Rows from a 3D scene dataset

-*-*-

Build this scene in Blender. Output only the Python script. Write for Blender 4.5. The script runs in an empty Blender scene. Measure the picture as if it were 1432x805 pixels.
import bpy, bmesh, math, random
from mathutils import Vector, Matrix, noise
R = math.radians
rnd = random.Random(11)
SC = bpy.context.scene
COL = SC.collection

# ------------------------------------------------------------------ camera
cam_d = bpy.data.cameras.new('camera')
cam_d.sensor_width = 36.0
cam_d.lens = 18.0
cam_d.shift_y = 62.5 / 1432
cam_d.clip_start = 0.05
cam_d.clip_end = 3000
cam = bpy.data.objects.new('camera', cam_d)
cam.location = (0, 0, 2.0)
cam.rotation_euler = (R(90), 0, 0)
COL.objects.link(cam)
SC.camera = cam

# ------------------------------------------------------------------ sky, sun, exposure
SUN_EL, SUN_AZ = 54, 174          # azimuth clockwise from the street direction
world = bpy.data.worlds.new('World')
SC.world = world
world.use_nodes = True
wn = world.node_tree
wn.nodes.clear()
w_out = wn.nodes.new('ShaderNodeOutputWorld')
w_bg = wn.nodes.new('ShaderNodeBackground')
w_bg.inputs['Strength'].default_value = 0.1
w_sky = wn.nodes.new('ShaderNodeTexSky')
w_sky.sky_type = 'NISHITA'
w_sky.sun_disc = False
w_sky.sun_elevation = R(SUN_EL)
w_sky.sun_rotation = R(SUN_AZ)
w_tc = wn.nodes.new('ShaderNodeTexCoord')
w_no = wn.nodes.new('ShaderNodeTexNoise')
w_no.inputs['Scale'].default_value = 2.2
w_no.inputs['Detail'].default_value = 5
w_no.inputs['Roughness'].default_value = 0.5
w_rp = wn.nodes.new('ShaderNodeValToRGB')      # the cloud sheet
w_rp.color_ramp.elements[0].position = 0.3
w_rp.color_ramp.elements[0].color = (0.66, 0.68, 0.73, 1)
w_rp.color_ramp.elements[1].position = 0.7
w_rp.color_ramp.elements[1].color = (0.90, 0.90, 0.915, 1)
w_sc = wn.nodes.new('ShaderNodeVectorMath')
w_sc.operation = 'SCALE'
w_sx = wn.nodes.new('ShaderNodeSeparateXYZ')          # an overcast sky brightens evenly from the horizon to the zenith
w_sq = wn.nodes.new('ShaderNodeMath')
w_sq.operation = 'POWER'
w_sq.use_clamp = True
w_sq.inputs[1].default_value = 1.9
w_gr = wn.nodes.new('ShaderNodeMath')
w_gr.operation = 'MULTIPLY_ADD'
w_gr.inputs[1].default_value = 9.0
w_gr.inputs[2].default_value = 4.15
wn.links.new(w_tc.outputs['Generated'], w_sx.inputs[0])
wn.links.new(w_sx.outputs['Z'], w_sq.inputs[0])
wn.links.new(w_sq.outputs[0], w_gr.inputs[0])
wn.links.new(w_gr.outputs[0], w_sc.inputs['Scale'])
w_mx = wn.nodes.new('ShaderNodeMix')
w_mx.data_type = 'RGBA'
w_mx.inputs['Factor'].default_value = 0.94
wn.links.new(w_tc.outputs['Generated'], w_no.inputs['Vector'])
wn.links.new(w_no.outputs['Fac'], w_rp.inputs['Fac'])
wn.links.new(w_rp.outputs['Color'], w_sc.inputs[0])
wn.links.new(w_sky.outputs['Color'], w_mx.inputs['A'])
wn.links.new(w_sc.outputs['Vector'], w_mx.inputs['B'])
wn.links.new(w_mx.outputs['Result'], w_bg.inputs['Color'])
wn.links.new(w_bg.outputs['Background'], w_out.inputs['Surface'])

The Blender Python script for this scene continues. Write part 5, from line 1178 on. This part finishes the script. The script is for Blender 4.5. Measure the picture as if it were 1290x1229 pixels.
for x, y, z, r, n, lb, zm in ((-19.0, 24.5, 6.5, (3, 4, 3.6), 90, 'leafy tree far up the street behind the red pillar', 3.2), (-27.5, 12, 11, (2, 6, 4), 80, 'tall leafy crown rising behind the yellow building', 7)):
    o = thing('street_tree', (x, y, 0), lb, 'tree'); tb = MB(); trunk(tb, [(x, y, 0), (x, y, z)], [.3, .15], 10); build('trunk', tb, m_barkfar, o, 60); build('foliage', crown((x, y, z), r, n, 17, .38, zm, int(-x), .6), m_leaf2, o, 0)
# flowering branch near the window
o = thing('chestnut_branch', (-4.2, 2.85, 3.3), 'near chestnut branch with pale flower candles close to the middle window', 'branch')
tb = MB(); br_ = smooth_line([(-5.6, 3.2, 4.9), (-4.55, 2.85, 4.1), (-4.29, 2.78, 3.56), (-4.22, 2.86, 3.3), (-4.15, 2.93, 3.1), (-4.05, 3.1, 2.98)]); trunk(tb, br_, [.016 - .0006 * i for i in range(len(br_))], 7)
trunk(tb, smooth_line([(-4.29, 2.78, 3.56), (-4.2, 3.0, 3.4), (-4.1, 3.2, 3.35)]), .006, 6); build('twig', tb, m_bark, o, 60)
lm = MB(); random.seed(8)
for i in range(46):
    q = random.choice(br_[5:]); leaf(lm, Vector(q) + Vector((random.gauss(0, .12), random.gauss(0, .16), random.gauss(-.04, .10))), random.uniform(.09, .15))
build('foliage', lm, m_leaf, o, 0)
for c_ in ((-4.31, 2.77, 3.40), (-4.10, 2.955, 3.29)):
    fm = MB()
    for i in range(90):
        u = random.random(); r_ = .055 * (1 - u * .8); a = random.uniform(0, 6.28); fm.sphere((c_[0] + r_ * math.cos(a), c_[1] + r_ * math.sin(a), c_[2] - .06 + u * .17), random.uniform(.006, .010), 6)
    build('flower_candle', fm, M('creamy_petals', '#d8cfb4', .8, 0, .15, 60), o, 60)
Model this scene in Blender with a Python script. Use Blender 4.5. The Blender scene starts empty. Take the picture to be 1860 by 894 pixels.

-*-*-

Exercise prompt
Repeat word for word the lines from the line with "The Blender Python" to the line with "60), o, 60)", both lines included.

Result for this task
The Blender Python script for this scene continues. Write part 5, from line 1178 on. This part finishes the script. The script is for Blender 4.5. Measure the picture as if it were 1290x1229 pixels.
for x, y, z, r, n, lb, zm in ((-19.0, 24.5, 6.5, (3, 4, 3.6), 90, 'leafy tree far up the street behind the red pillar', 3.2), (-27.5, 12, 11, (2, 6, 4), 80, 'tall leafy crown rising behind the yellow building', 7)):
    o = thing('street_tree', (x, y, 0), lb, 'tree'); tb = MB(); trunk(tb, [(x, y, 0), (x, y, z)], [.3, .15], 10); build('trunk', tb, m_barkfar, o, 60); build('foliage', crown((x, y, z), r, n, 17, .38, zm, int(-x), .6), m_leaf2, o, 0)
# flowering branch near the window
o = thing('chestnut_branch', (-4.2, 2.85, 3.3), 'near chestnut branch with pale flower candles close to the middle window', 'branch')
tb = MB(); br_ = smooth_line([(-5.6, 3.2, 4.9), (-4.55, 2.85, 4.1), (-4.29, 2.78, 3.56), (-4.22, 2.86, 3.3), (-4.15, 2.93, 3.1), (-4.05, 3.1, 2.98)]); trunk(tb, br_, [.016 - .0006 * i for i in range(len(br_))], 7)
trunk(tb, smooth_line([(-4.29, 2.78, 3.56), (-4.2, 3.0, 3.4), (-4.1, 3.2, 3.35)]), .006, 6); build('twig', tb, m_bark, o, 60)
lm = MB(); random.seed(8)
for i in range(46):
    q = random.choice(br_[5:]); leaf(lm, Vector(q) + Vector((random.gauss(0, .12), random.gauss(0, .16), random.gauss(-.04, .10))), random.uniform(.09, .15))
build('foliage', lm, m_leaf, o, 0)
for c_ in ((-4.31, 2.77, 3.40), (-4.10, 2.955, 3.29)):
    fm = MB()
    for i in range(90):
        u = random.random(); r_ = .055 * (1 - u * .8); a = random.uniform(0, 6.28); fm.sphere((c_[0] + r_ * math.cos(a), c_[1] + r_ * math.sin(a), c_[2] - .06 + u * .17), random.uniform(.006, .010), 6)
    build('flower_candle', fm, M('creamy_petals', '#d8cfb4', .8, 0, .15, 60), o, 60)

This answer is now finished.